Research Shows Simulator-Based Training Works

Redbird’s Skyport Laboratory Creating Pilots In Two-Thirds The Time For Much Lower Cost

After one year of turning students into Private Pilots for a flat fee of $9500, Redbird Flight Simulation’s Skyport reports their experiment in simulator-based training is working. At its Migration Flight Training Conference this week, Redbird announced the school has graduated 20 Private Pilots, as well as completed 18 instrument ratings, one multi-engine rating and one instrument instructor certificate. It took an average of 38 flight hours to complete the private pilot rating, which is less than two-thirds the national average.

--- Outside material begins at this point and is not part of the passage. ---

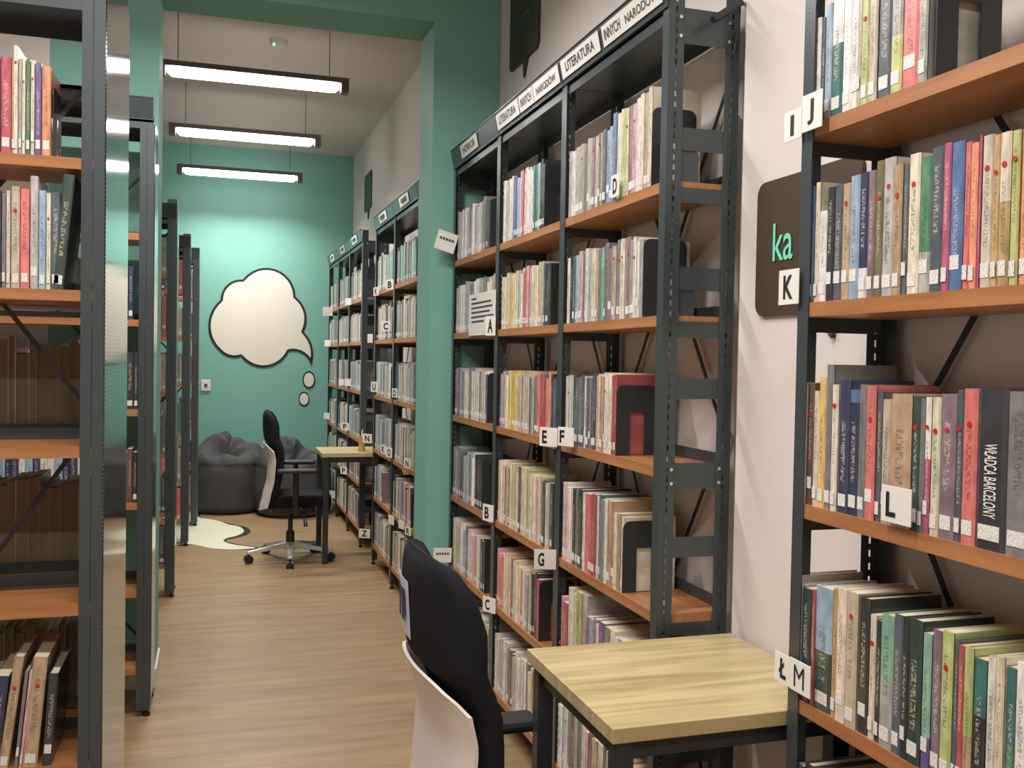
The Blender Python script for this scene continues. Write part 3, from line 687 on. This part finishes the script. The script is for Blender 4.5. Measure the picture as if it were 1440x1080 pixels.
# left bookcase, reader side: x measured at Y=2.454
def lrow(items, zt, crop, where, group, lean=0):
    ox, oy, sc = crop
    for i, it in enumerate(items):
        xl, xr, yt, cn = it[:4]; opt = it[4] if len(it) > 4 else {}
        a = onY(ox+xl/sc, oy+yt/sc, 2.46); b = onY(ox+xr/sc, oy+yt/sc, 2.46)
        Hh = max(.15, min(.30, a.z-zt)); t = max(.006, b.x-a.x-.0006)
        dx = opt.get('lean', lean)
        place_book(TL, 0, a.x+1.006-(math.sin(dx)*Hh if dx else 0), .006, zt, t, opt.get('D', .14), Hh, ABB[cn], '%s book, %s from left %s' % (ABB[cn], ordn(i+1), where), group, dot=opt.get('dot', False), tagged=True, lean=dx, hard=opt.get('hard'), title=opt.get('title'))
lrow([(-60,-32,340,'b'),(-30,3,335,'v'),(6,68,330,'R'),(70,79,350,'h'),(80,107,265,'c',{'dot':1}),(109,130,340,'l'),(131,151,330,'c',{'dot':1}),(153,179,345,'G'),(181,204,350,'c',{'dot':1}),(206,244,365,'P'),(246,300,385,'O',{'hard':True})],
     ZL[0]+TH, (0, 0, 4.154), 'on top shelf at left edge', 'books on the upper left shelf')
bookend(TL, onY(306/4.154, 200, 2.46).x+1.006, .01, ZL[0]+TH, .15, .165, 'black slotted bookend against the orange book at upper left')
lrow([(-50,-22,120,'b'),(-20,10,115,'k'),(12,36,130,'g'),(38,62,115,'c'),(66,118,90,'b',{'dot':1,'hard':True}),(120,174,105,'C'),(178,226,30,'l'),(228,270,115,'L'),(272,299,130,'c',{'dot':1}),(300,354,125,'s'),(372,440,15,'d',{'lean':.09,'D':.19,'hard':True})],
     ZL[1]+TH, (0, 240, 4.154), 'on second shelf at left edge', 'books on the second left shelf')
lrow([(-60,-22,700,'b'),(-20,40,690,'n',{'lean':.1,'D':.2}),(62,104,605,'T',{'dot':1,'lean':.13,'D':.2}),(106,122,670,'g',{'lean':.1,'D':.2}),(126,138,670,'p',{'lean':.1}),(142,204,610,'T',{'dot':1,'lean':.09,'D':.21}),(208,250,680,'k',{'lean':.07,'D':.21})],
     ZL[4]+TH, (0, 720, 3.0), 'on bottom visible shelf at left edge', 'large books low on the left bookcase')

# middle bookcase, nearest bay: local x from 2*BW
m0 = 2*BW; grp = 'books in the nearest bay of the middle bookcase'
nb = 'in bay beside near table'
row(TM, -PI/2, 'lwlblgblvbolsLLBccicvpwcbc', m0+.027, m0+.60, SHZ[0]+TH, 'on top shelf '+nb, grp, lambda f: .205+(.03 if f > .55 else 0)+(.012 if f > .85 else 0), D=.14)
bookend(TM, m0+.603, .01, SHZ[0]+TH, .14, .2, 'black slotted bookend on top shelf beside the near table')
row(TM, -PI/2, 'wksLlpgwlcbgmdgvbgwcvlwwl', m0+.027, m0+.565, SHZ[1]+TH, 'on second shelf '+nb, grp, (.195, .215))
bookend(TM, m0+.568, .01, SHZ[1]+TH, .14, .2, 'black slotted bookend on second shelf beside the near table')
row(TM, -PI/2, 'wlwldsgswsvPdbcTcwccrr', m0+.027, m0+.42, SHZ[2]+TH, 'on third shelf '+nb, grp, lambda f: .205 if f < .5 else .215)
bookend(TM, m0+.423, .008, SHZ[2]+TH, .145, .19, 'black slotted bookend over the red book on third shelf')
row(TM, -PI/2, 'wpwcdgddwCRrwtgwTTcTc', m0+.027, m0+.48, SHZ[3]+TH, 'on fourth shelf '+nb, grp, lambda f: .23 if f < .8 else .2, D=.15)
bookend(TM, m0+.483, .008, SHZ[3]+TH, .145, .19, 'black slotted bookend on fourth shelf beside the near table')
row(TM, -PI/2, 'pRccilvLgwPgcwlLbw', m0+.027, m0+.6, SHZ[4]+TH, 'on fifth shelf '+nb, grp, lambda f: .245 if .1 < f < .3 else .2)
row(TM, -PI/2, 'wLwgsbGwpNbcslLNwnOCi', m0+.027, m0+.62, SHZ[5]+TH, 'on bottom shelf '+nb, grp, (.19, .21))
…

“We found that we needed to completely rethink the learner, the materials and delivery methods,” says Roger Sharp, Director of Flight Operations for the Skyport. Sharp says the Skyport and Redbird have 46 products that have come out of this process so far, with more on the way. “We identify better methods every week,” Sharp says of the simulator.
 
Some of these products are high-tech, such as a Guided Independent Flight Training or GIFT, which demonstrates maneuvers in the simulator and scores student performance on that maneuver automatically. Sharp points out that most instructors don’t enjoy teaching the basics in a simulator, so GIFT and the communications-training software Parrot automate the process until the student is ready to practice with live person watching. The instructor can be more a coach and mentor that a primary teacher, which suits most instructors better.
 
The Skyport has several low-tech solutions as well. Instead of the cinderblock-sized FAR/AIM study guide, Skyport students get slim study guides of key points. The 56 study items on VFR regulations fit into a 28-page book. “Not only can we reduce the amount of information the learner has to absorb, but we greatly increase their depth of understanding of important subjects at the same time,” says Sharp. Like the simulation tools and training aids, these products will be available to the public in the near future.
 
Given the pass rates and time to complete their certificates, the system seems to be working, but Skyport feels there’s plenty of room to do better. “We have months of work to refine our current methods,” says Sharp, “but there is much more we can study in this laboratory. It’s up to the industry to propose what that will be.”

Meanwhile, a roaring fire marked the opening evening for Redbird Skyport’s second annual Migration Flight Training Conference. The fire was in a “fire hub,” a creation of the Recreational Aircraft Foundation (RAF). The hubs are 22-foot-diameter circles lined with bricks and segmented by three 9-foot aluminum propeller blades radiating out from a central hub containing the fire.
 
RAF fire hubs are both practical and symbolic. “Since we do a lot of flying and camping, we think of a fire as the main gathering place for camaraderie and bonding,” says Tricia McKenna of the RAF. On the practical side, the fire hubs are fundraisers for the RAF to promote its efforts to promote recreational and backcountry aviation. Donors buy engraved bricks for $100 each from the RAF website and have them sent to the fire hub of their choice for installation. The hubs are financed by a local sponsor for $12,500 and are constructed and installed by RAF volunteers.
 
The inaugural fire hub was unveiled at Lakeland, FL, earlier this year. This is the second fire hub in a plan the RAF hopes will create at least 50 such fire hubs, one in every state. McKenna says that in addition to the Lakeland and San Marcos hubs, five others are in the works.